Sometimes, yes I think the church heaps too many rules on people. But, I think society heaps too many rules on the church too. It’s a two-way street. Finding a church that is what my pastor calls a “grace church” has been one of the best experiences in my life. It is not perfect, but the body as a whole certainly does attempt to walk in grace.
The above “anonymous” comment is from me. I accidentally hit “post comment” before I finished. I hate it when I do that!
I didn’t think of it that way (that society heaps rules on the church), but you’re right. Interesting. I can see their point, though. If we claim that Jesus makes a difference, then they expect the church to look different.
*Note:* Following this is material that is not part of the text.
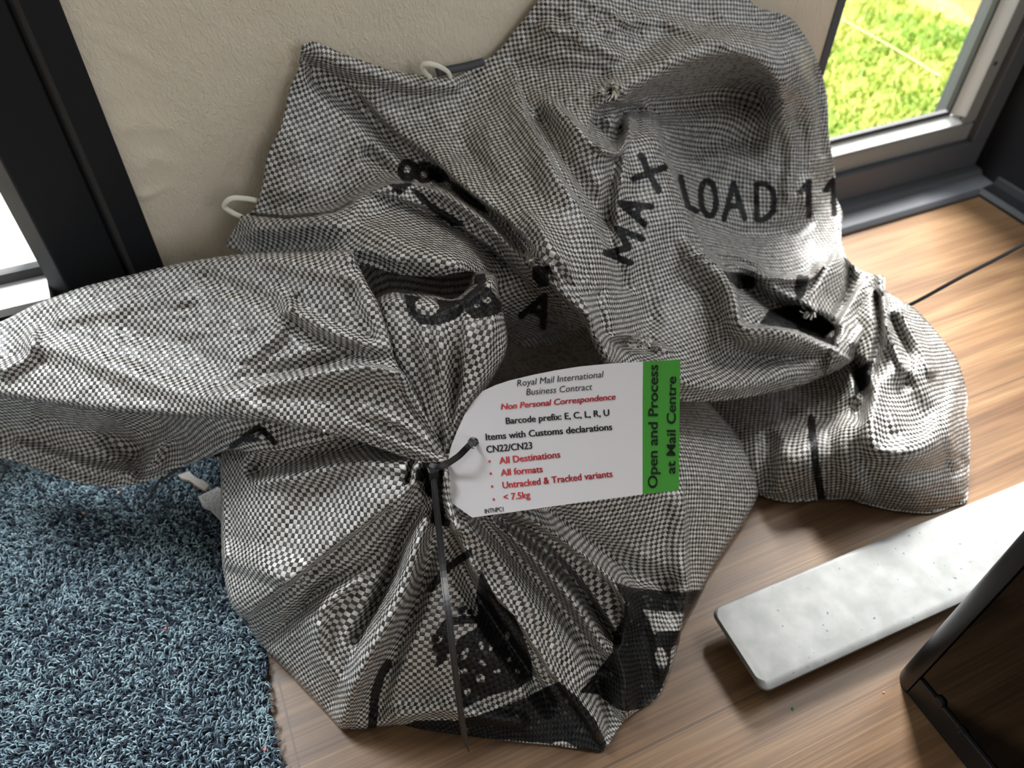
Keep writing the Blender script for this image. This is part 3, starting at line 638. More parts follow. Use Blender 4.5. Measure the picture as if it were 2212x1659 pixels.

And if they don’t see us looking different, they shout, “hypocrite!” Another reason to work on transformation – to reflect Christ well. Sounds like you have a great church
We definitely need to be held to a higher standard as Christians. After all, we can’t expect non-Christians to act like Christians, can we? Nor can we be surprised when they act like, well, non-Christians. Christians definitely need to work on reflecting Christ well and helping non-Christians understand that we are just being perfected and are not yet perfect. I have an awesome church!
I agree that we need to work on reflecting Christ well. People who know us well will be able to tell if we’re being perfected or not because they’ll either see us growing and changing from year to year, or they’ll see the same old faults from year to year. The more we grow, the better we’ll be able to love – and it’s love that will attract people to God. Not to mention the fact that the better we are at loving, the more likely others will be to extend us grace when we need it.
Well said. Green and growing or ripe and rotting. People can tell the difference!
When I switched my blog to a self-hosted account last month, some of the comments switched their order. So if you read these comments and they don’t make sense, that’s why – they’re out of order!